Photo credit: Paramount
Photo credit: Paramount

[Above: Chris Pine in 2014's Jack Ryan: Shadow Recruit]

"I think it would've been hard to make another two-hour Jack Ryan movie that would really revitalise the franchise. But the idea of doing an eight-hour version for television allowed us to expand the notion of what the franchise was, and what it could be."

Clancy's series of novels featuring Ryan began with 1984's The Hunt for Red October, charting the character's exploits as he rose up the ranks from lowly CIA analyst to, eventually, President of the United States.

Related: Jack Ryan TV series won't feature Tom Clancy's other hero John Clark

A string of films based on the books – starring, variously, Alec Baldwin, Harrison Ford, Ben Affleck and Pine – were released sporadically between 1990 and 2014. But unlike those movies, the new Amazon series is not based on any one novel, instead inserting Clancy's characters – including Ryan and his mentor James Greer (played here by The Wire's Wendell Pierce) into an original story.

"We tried to adapt a book," executive producer / writer Roland reveals. "We spent about a month on it that spring of 2015 after we took the project on." But it quickly become apparent to him and Cuse that Clancy's novels are "geopolitical thrillers of their time", explaining that "trying to take a book that had been written 30 years ago and translate it to today was just not going to work".

Having decided on an origin story that would chart Ryan's journey from CIA desk jockey to field agent, they now needed an actor to play Ryan who could tick "a ton of boxes" – they needed someone who would be believable action hero, but also radiated charm and, crucially, intelligence.

Enter Krasinski. "John was somebody who immediately bubbled to the top of our minds," Cuse says. "He has that everyman quality, he's also a really smart guy - he went to Brown University...

 

"But also, the journey for the character of Jack was parallel to the one that John was trying to take as an actor.
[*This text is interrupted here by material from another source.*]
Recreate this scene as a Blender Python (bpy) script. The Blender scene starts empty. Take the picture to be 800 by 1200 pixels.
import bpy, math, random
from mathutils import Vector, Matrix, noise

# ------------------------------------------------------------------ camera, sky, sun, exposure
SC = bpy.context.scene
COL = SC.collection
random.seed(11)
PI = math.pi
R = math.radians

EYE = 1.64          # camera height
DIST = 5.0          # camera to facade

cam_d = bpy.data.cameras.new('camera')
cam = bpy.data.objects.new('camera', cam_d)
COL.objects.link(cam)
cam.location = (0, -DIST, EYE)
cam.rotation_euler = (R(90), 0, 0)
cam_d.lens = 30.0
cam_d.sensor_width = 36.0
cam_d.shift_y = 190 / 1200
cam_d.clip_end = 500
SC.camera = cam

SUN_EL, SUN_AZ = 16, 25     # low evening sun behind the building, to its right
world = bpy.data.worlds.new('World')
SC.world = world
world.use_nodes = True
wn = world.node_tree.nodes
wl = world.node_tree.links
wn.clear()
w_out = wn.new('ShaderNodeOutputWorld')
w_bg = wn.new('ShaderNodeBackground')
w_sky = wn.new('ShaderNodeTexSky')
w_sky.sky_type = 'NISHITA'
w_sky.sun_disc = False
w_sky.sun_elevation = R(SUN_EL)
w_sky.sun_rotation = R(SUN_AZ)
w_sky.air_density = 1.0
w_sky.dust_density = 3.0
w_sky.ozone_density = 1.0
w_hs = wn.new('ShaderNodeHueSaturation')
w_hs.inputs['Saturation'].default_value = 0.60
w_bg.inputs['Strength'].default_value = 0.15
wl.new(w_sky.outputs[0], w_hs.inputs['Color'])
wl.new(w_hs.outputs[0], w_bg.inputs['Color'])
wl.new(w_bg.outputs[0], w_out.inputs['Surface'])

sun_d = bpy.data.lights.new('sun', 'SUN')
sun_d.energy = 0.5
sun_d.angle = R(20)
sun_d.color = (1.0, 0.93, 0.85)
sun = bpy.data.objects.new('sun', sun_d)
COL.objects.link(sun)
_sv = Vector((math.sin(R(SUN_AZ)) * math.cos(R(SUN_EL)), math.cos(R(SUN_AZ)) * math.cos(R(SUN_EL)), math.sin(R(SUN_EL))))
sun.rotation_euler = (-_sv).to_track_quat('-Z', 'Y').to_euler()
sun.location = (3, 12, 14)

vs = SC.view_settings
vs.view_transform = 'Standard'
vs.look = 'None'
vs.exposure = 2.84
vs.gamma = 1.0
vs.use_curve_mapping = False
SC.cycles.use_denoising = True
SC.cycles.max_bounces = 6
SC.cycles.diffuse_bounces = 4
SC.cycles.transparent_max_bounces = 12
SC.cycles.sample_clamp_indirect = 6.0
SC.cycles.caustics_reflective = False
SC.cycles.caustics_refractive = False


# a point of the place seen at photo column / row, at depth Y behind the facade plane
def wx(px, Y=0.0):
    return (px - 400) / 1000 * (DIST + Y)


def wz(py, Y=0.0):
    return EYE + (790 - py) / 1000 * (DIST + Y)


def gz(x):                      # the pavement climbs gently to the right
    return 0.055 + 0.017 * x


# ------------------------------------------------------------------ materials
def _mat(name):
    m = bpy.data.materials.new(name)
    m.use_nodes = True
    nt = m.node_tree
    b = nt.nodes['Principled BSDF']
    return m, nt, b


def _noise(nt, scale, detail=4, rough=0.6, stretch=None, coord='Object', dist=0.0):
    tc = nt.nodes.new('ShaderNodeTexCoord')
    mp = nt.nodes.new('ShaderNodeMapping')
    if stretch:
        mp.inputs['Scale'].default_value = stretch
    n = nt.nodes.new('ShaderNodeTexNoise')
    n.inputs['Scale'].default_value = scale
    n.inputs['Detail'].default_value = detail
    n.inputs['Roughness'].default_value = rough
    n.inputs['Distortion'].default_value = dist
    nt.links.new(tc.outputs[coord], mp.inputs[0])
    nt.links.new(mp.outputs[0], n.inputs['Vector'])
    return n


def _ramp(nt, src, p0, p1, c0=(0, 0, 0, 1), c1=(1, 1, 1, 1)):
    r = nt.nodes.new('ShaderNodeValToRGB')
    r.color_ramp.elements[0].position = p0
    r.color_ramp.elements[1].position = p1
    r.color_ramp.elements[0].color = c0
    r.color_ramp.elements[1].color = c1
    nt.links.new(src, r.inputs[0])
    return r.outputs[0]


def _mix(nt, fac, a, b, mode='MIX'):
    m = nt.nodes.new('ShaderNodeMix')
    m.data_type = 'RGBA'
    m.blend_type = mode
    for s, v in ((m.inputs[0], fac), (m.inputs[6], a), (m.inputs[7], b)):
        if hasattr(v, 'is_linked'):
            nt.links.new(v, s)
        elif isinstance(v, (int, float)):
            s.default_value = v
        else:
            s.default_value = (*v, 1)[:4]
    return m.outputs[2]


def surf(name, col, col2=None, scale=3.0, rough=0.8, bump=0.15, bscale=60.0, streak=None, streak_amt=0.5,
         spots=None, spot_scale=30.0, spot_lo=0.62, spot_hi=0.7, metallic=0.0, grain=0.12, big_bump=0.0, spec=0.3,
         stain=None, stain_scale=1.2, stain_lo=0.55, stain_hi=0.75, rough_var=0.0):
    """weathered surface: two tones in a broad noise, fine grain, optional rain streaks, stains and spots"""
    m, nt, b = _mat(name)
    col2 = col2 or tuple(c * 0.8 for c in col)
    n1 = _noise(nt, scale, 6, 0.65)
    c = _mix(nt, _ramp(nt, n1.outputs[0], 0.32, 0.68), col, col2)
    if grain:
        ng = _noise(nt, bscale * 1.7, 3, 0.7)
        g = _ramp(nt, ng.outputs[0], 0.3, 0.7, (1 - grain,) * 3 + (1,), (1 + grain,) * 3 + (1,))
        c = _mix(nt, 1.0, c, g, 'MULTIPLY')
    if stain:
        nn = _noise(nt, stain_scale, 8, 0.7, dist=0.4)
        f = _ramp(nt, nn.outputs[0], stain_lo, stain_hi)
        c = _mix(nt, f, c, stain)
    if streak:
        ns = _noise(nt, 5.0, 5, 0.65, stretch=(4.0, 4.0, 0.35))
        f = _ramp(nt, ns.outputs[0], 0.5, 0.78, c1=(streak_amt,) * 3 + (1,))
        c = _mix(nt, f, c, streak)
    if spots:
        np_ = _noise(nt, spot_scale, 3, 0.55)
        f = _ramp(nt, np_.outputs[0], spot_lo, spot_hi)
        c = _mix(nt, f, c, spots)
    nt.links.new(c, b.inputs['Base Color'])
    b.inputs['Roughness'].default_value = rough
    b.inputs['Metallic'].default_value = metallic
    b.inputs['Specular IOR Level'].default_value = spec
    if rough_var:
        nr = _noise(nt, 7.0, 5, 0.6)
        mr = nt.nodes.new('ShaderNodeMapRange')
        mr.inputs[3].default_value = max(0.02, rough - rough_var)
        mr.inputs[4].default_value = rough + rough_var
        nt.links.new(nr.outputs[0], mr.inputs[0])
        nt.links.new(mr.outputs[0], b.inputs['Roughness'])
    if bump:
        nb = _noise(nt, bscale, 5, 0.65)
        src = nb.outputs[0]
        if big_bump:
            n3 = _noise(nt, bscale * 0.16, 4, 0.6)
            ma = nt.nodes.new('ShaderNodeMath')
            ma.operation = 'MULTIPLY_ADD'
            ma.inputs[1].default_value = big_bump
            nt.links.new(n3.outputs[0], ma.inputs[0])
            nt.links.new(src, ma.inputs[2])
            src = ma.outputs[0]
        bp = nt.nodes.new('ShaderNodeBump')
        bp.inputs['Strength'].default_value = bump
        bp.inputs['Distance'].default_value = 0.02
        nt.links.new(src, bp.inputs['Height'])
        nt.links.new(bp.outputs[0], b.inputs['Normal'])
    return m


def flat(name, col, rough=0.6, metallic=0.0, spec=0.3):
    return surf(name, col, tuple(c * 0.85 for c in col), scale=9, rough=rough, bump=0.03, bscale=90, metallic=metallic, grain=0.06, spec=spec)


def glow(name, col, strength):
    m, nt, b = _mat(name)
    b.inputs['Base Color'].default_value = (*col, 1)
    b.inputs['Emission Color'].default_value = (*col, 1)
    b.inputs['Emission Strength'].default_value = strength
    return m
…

He didn't want to be perceived as just 'the funny, romantic guy from The Office', he wanted to add this whole other dimension, that he could be a more traditional leading man in drama."

The first eight episodes of Tom Clancy's Jack Ryan will see Krasinski's righteous hero (called a "self-righteous boy scout" by another character in the first episode) come under fire as he works to uncover a terrorist plot in the Middle East, his strong moral fibre "constantly tested" by "amoral, or sometimes immortal… external forces".

The second season will be a political thriller that sees Ryan confront the forces in power in a dangerous regime in South America. "We see each season as like a book in a novel series," explains Cuse. "The characters of Jack Ryan and Jim Greer carry forward, but the story otherwise is wholly different.

"[Season two is] a very different environment and a very different story, but still following these two central characters on another adventure."

"That was one of the main reasons for signing on to the show is when they pitched it to me," says Krasinski. "Maybe movies isn't the best place for Jack Ryan, because it's only two hours and Tom Clancy's books are so rich with detail.

"Long-form television, where you have eight parts to deal with the story... it's actually more like the book experience."

Tom Clancy's Jack Ryan is available now on Amazon Prime Video.